- [TO DO]:
Starting with the first line of the data that follows, transcribe every line verbatim until the line containing "S.camera = cam" has been transcribed.

- [INFORMATION SUPPLIED]:
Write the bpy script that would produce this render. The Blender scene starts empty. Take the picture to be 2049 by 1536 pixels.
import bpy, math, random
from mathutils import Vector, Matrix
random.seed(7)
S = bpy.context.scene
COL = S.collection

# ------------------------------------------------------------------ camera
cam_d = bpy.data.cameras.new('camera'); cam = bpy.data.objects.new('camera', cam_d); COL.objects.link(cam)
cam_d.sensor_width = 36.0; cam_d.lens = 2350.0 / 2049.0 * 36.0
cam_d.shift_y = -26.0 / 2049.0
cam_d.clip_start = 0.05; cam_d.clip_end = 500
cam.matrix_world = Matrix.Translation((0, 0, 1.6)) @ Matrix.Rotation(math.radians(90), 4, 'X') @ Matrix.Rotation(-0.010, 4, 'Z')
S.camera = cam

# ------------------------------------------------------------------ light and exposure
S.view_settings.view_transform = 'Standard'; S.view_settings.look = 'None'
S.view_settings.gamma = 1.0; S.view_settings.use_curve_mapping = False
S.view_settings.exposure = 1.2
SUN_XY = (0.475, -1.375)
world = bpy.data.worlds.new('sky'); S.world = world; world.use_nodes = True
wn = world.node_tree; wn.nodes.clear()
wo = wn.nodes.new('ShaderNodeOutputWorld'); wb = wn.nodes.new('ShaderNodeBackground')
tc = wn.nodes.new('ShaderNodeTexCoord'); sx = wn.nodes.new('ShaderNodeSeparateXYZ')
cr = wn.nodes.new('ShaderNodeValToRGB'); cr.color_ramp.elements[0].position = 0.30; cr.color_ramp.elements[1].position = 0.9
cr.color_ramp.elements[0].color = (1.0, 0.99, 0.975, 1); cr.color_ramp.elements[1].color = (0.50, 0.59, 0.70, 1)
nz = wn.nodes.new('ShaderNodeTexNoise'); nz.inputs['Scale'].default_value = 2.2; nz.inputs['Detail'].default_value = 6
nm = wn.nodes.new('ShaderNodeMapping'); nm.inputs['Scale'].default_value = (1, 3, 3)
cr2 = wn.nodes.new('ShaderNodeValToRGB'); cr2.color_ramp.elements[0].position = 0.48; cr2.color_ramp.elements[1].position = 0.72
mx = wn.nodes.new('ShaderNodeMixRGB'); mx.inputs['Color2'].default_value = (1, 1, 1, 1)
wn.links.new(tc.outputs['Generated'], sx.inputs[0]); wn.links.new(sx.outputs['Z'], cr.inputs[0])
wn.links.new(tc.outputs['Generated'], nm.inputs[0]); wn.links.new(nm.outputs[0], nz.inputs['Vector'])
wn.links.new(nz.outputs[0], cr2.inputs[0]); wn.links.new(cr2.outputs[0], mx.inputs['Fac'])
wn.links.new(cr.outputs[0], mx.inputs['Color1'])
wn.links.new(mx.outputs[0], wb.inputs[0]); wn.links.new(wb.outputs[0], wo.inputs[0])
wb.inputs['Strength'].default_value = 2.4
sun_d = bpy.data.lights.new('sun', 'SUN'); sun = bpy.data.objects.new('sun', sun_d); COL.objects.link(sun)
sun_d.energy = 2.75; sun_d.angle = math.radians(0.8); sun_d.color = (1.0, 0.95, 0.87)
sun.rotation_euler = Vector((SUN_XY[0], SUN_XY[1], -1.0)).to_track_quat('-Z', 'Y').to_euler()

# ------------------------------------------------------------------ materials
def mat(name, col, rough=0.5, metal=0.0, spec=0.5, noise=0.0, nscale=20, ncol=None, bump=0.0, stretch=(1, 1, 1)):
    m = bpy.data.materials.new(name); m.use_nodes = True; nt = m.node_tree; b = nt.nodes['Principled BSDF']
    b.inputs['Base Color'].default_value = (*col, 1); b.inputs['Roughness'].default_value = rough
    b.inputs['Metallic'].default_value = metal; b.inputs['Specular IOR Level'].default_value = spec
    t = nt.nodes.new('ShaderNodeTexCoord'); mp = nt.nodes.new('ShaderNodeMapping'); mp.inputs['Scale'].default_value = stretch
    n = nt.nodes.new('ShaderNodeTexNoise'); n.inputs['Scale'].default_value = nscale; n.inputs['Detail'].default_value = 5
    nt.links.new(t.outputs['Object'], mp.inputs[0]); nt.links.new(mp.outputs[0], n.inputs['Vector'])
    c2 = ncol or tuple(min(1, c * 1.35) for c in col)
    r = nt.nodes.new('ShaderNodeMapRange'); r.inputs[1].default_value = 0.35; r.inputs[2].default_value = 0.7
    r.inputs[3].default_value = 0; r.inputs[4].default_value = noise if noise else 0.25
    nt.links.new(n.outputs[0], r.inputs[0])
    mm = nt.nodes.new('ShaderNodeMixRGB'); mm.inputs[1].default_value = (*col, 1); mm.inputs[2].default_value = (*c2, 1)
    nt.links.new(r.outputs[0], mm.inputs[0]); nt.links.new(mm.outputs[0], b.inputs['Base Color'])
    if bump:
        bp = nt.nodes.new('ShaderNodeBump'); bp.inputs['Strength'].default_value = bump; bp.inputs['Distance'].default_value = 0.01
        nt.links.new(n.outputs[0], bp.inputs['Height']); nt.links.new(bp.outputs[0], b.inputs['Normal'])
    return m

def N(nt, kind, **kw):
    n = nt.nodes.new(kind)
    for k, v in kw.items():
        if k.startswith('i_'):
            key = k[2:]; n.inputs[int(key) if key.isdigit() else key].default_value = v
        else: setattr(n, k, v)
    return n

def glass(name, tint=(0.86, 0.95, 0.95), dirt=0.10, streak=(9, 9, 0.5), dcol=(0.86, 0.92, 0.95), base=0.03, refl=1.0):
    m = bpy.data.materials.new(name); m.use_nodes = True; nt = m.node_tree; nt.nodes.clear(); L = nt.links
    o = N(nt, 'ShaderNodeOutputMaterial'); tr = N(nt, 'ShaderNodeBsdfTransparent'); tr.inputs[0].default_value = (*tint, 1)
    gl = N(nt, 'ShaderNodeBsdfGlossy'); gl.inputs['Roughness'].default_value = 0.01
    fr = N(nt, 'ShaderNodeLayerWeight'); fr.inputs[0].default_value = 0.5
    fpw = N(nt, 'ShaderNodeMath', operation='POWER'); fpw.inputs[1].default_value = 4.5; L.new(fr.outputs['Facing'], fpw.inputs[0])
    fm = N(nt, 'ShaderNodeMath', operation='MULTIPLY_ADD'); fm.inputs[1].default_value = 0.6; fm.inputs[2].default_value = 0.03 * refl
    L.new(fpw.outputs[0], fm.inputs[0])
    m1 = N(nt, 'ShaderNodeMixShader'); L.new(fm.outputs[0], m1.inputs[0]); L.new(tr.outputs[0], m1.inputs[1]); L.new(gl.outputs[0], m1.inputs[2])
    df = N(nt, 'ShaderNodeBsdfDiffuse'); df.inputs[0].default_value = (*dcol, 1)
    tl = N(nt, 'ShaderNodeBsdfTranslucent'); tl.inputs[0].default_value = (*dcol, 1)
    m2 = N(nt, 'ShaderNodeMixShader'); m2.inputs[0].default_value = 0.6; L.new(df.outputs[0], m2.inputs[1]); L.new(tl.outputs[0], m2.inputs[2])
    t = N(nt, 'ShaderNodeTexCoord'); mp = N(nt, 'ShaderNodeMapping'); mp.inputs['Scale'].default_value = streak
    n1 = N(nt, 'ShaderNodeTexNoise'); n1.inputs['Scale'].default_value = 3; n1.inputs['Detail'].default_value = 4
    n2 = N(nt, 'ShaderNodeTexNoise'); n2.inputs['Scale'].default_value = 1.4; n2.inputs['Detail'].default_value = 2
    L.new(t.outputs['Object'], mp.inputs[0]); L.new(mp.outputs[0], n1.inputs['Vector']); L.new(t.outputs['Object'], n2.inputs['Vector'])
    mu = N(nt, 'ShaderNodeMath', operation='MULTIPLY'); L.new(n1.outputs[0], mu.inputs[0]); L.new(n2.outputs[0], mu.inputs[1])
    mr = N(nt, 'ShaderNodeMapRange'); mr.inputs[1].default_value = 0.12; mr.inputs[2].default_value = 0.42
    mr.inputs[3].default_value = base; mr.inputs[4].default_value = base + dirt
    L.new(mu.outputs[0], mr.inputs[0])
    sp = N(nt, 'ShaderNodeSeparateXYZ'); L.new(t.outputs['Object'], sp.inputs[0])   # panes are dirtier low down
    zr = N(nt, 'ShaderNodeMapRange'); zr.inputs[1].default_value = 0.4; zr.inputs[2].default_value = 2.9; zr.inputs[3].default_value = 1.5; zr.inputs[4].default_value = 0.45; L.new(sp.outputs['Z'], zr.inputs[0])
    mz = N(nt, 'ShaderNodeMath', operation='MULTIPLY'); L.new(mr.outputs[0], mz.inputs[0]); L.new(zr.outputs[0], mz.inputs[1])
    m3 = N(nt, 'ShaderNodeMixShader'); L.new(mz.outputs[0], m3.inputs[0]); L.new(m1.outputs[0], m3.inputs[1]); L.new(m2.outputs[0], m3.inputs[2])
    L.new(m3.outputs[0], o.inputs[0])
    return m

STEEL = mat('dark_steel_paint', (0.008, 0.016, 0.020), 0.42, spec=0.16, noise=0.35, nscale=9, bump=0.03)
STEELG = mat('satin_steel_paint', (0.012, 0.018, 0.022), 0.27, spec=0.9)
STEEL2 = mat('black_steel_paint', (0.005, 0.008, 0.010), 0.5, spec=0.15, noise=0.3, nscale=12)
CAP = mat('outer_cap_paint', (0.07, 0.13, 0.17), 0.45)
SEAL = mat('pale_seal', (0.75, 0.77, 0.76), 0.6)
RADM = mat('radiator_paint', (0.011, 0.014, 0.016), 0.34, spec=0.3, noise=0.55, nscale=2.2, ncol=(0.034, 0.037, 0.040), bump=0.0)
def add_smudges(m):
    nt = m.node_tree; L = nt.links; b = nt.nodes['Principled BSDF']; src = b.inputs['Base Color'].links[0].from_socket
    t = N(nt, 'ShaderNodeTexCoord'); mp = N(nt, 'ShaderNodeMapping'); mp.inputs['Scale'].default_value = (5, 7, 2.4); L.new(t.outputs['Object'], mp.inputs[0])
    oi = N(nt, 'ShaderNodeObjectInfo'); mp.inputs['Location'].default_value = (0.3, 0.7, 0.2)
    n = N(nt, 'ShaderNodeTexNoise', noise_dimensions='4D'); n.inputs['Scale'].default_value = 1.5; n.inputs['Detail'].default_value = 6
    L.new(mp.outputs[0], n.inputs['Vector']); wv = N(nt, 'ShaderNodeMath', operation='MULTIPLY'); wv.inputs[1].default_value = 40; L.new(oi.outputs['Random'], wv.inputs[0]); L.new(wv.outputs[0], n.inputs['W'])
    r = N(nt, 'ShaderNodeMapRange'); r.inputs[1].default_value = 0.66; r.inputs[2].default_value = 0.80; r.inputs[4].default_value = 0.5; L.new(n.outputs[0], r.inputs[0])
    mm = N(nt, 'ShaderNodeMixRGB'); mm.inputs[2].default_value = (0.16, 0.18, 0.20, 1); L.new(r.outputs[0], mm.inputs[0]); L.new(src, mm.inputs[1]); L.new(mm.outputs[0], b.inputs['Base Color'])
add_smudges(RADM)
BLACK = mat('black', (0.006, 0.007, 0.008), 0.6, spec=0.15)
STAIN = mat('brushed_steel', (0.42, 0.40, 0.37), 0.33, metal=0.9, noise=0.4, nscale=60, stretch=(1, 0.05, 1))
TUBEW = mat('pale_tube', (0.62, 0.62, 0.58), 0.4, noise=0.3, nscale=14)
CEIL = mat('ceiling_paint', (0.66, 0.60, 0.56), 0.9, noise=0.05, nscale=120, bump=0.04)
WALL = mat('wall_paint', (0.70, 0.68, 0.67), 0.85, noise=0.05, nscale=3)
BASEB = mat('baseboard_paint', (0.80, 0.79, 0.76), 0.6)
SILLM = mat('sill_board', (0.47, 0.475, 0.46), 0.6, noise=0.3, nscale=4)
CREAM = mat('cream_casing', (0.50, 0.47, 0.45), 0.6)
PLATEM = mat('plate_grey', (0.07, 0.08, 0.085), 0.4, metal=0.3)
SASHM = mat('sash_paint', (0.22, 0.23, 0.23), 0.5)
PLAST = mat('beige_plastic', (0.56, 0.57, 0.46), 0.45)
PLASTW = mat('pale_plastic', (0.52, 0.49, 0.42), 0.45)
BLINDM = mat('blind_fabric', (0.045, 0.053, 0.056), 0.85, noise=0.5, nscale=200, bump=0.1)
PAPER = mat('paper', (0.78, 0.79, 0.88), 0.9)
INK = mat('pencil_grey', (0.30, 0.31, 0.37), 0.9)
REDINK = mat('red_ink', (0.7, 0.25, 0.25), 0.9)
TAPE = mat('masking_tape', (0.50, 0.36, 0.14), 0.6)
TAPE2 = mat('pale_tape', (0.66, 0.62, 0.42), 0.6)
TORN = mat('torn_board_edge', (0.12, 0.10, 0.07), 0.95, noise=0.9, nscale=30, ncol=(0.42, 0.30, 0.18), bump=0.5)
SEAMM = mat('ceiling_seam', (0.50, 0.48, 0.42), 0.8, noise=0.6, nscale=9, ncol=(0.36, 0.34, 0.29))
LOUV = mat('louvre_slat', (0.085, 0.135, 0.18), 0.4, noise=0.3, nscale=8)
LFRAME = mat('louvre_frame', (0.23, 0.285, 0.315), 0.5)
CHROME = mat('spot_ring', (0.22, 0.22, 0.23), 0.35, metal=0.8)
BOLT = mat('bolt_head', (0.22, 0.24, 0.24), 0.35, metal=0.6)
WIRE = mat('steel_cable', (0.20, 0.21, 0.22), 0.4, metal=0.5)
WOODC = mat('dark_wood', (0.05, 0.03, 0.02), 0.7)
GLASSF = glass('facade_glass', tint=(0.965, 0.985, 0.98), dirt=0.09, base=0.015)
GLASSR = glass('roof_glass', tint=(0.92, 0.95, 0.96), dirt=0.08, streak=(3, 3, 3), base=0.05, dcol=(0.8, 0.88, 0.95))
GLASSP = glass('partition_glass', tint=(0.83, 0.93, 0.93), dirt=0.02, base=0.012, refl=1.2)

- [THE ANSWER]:
Write the bpy script that would produce this render. The Blender scene starts empty. Take the picture to be 2049 by 1536 pixels.
import bpy, math, random
from mathutils import Vector, Matrix
random.seed(7)
S = bpy.context.scene
COL = S.collection

# ------------------------------------------------------------------ camera
cam_d = bpy.data.cameras.new('camera'); cam = bpy.data.objects.new('camera', cam_d); COL.objects.link(cam)
cam_d.sensor_width = 36.0; cam_d.lens = 2350.0 / 2049.0 * 36.0
cam_d.shift_y = -26.0 / 2049.0
cam_d.clip_start = 0.05; cam_d.clip_end = 500
cam.matrix_world = Matrix.Translation((0, 0, 1.6)) @ Matrix.Rotation(math.radians(90), 4, 'X') @ Matrix.Rotation(-0.010, 4, 'Z')
S.camera = cam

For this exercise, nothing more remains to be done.